Thursday, February 10, 2011

Cranes and Grebes - a Visit to Pasco County

Wednesday February 2nd

a 1958 Postcard of their motel
I could not get up to Pasco County when reports of some interesting birds were coming to light. Missed on the suspected Kelp Gull being observed at Ancolate Gulf County Park in Tarpon Springs. But the white-faced ibis could possibly still be found in New Port Richey. I was also interested in exploring the area as my grandparents moved to New Port Richey back around 1964. They had purchased and operated a small road-side motel on US19. My family would spend vacation time in Florida every year visiting my grandparents here. I recall the area was rather rural and quite, but was growing with developments targeting the retirement population. Many memories include spending days at Hudson Beach getting sunburned, and catching blowfish and sea horses in the rocks, and a deep-sea fishing trip out of Tarpon Springs and the sponge docks there as well. Much of the area was being bulldozed and reshaped for development. A few blocks from grandma's house, one such site, provided me with the only arrowhead I ever found, and still have, just sitting atop the disturbed soil. back in 1969 was the first time I ever saw a Wood Stork and back then the area had a large population of wild Budgies. I remember my Grandma's comments about seeing trees filled with the birds. Currently they maybe be gone. As other exotic bird species have pushed them out. Gone too is the rural, quite settings I remembered.

Large Flock of Sandhill Cranes near Dade City

One location I searched was Autin Road near Dade City. A rural area with pastures, farms and parks. Observed a large flock of Sandhill Cranes that had to contain at least seventy individuals. Other interesting sitings included several Wilson's Snipes, a pair of beautiful Red-Tailed Hawks and Eastern Bluebirds. At the wooded intersection of River Road and Autin Road I was lucky to find a mixed flock of Carolina Chickadees, White-eyed Vireos, Red-belled Woodpeckers, Yellow-rumped Warblers, Black-and-White Warblers, Tufted Titmouse and Blue-gray Gnatcatcher.

Horned Grebe at Anclote Gulf Park in Tarpon Springs

Next headed over to Mitchell Blvd in New Port Richey were a white-faced ibis had been sited for a few weeks.  I checked the location twice, but no white-faced ibis.  In fact I did not see any glossy ibis in the whole county. The ponds had cooperative Mottled Ducks, Pied-billed Grebes, a Sandhill Crane, Palm Warblers and a Savannah Sparrow. At nearby Trinity Blvd. I did locate a trio of Nanday Parakeets.

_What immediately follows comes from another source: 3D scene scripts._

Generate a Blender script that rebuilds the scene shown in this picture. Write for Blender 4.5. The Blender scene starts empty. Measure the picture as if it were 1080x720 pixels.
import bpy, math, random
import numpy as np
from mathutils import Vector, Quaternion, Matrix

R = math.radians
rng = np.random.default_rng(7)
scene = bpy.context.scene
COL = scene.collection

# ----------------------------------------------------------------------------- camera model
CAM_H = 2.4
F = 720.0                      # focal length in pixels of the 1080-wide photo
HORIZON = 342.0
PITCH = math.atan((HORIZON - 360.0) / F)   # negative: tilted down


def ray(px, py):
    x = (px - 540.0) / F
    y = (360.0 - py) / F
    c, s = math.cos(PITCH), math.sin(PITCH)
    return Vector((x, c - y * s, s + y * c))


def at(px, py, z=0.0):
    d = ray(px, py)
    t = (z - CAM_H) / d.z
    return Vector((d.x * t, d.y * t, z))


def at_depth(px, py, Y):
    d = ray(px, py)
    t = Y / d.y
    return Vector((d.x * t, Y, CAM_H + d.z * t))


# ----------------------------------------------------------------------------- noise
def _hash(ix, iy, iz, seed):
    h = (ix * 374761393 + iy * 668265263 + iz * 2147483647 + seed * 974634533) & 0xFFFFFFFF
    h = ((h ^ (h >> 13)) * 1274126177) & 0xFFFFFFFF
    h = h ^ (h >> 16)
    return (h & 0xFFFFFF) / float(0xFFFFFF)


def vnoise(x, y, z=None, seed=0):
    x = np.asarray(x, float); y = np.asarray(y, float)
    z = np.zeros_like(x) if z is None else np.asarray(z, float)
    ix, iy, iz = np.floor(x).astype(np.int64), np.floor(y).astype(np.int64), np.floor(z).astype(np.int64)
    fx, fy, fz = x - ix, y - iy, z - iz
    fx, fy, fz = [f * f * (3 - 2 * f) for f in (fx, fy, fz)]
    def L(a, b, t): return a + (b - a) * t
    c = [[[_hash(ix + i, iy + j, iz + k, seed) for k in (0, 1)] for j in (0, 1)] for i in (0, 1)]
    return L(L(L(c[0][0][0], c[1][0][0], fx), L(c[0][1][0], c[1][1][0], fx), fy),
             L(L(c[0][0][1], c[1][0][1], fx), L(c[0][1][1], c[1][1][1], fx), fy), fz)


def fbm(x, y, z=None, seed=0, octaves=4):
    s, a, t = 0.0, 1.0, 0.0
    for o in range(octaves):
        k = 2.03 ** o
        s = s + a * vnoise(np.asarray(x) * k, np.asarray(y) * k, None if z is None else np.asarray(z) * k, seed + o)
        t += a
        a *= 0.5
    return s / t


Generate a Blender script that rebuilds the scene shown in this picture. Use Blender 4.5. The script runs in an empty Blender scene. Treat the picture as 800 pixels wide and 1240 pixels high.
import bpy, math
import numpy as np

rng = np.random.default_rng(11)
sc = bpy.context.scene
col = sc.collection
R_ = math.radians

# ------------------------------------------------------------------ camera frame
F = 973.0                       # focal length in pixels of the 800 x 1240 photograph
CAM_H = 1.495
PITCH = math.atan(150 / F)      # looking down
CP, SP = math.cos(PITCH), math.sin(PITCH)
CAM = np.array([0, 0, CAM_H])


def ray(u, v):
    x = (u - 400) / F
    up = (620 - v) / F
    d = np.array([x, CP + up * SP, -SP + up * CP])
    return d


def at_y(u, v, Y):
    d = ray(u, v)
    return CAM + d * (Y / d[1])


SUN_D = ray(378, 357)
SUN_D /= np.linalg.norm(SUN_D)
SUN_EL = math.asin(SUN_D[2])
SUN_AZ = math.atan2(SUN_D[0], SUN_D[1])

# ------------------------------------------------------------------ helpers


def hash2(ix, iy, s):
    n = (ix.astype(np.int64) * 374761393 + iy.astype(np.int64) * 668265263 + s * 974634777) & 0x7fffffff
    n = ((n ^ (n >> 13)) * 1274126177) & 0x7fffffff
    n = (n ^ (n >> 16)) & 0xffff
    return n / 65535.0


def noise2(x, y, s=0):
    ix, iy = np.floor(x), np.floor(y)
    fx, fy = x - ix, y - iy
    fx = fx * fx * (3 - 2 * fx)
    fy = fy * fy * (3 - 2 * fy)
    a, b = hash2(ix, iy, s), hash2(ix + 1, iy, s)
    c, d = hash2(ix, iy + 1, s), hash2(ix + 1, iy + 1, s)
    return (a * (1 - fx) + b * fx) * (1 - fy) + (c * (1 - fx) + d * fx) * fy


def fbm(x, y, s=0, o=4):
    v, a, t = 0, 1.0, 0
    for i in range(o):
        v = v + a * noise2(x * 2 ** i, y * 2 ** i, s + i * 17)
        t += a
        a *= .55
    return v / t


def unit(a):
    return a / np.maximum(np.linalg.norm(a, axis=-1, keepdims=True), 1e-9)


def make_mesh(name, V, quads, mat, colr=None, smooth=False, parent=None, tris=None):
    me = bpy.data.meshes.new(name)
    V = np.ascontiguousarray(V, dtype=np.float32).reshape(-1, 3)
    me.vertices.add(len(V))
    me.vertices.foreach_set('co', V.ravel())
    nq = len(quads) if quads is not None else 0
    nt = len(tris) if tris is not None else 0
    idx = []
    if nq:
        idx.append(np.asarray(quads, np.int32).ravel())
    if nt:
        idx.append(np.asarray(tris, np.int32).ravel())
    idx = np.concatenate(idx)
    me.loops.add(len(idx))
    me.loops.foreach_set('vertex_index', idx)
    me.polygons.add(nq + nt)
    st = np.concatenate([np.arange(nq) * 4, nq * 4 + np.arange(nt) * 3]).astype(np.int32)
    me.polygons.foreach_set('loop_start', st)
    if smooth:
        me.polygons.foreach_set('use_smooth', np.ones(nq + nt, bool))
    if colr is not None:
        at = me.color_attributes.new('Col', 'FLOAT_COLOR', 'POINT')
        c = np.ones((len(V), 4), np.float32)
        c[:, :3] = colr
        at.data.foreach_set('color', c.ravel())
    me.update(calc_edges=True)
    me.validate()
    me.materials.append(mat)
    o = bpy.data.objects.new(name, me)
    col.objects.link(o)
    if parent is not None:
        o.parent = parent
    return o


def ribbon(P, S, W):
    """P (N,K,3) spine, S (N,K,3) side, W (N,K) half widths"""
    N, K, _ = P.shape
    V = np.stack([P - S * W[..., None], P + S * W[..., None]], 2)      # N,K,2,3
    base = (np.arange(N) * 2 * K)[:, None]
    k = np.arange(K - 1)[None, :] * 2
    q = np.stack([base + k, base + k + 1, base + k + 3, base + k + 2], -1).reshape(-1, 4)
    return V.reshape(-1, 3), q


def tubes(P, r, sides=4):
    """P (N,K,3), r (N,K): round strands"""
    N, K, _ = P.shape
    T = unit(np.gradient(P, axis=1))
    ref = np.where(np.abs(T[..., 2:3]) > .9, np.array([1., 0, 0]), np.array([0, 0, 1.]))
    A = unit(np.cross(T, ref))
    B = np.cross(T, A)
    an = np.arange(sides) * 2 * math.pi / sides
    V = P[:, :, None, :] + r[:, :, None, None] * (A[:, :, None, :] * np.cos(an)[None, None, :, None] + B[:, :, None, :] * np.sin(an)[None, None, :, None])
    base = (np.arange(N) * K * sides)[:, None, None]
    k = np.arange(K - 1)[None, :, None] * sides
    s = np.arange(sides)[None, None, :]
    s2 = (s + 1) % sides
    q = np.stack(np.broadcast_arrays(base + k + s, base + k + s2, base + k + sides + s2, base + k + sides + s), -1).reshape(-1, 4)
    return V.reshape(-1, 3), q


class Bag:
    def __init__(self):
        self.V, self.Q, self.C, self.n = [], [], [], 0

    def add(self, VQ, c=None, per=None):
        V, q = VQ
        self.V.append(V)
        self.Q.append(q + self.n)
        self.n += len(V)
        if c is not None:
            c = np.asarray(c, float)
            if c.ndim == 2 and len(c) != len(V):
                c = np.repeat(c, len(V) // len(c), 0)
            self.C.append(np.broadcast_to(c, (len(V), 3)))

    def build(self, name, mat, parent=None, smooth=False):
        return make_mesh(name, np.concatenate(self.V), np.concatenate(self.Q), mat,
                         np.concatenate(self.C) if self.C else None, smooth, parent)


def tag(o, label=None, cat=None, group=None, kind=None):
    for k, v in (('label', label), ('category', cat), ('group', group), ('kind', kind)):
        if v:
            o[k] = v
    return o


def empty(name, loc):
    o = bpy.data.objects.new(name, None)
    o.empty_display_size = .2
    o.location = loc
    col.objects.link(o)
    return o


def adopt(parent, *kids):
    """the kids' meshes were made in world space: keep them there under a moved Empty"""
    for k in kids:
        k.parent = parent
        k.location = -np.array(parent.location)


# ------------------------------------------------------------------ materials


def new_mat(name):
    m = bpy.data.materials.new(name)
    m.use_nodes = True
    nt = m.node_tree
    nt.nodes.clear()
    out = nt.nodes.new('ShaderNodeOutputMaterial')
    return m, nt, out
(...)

Next was  Anclote Gulf Park in Tarpon Springs.  Last month the place was all a buzz by the presence of a suspected kelp gull. This gull is native to the southern hemisphere.  So out of curiosity I made my way here.  Sited along the road prior to arriving here I spotted two Bald Eagles, a couple of Ospreys and a Cooper's Hawk. The tide was high on my arrival so no gulls or terns resting on the flats, but several Common Loons were fishing on the north side of the fishing pier.  From the river side of the pier were an Anhinga, several Double-crested Cormorants and at least twenty four Horned Grebes.  The best looks at these I grebes I have had so far.

  From the parking area were large numbers of Grackles, Red-winged Blackbirds, Ground Doves, Eurasian Collared Doves and a small flock of Monk Parakeets.

Monk Parakeets
 On the way home I made a stop at the Terra Verde ponds north of Ft DeSota park in Pinellis County. Found an American Wigeon, a few Northern Shoveler, hundreds of Redhead, plus Ring-necked Duck, Lesser Scaup, Pied-billed Grebe, Brown Pelican, Double-crested Cormorant, Great Egret, Laughing Gull,  and few more Monk Parakeets.  Next made a quick stop at East Beach in Ft DeSota Park were I added Red-breasted Merganser, more Common Loons and Anhingas.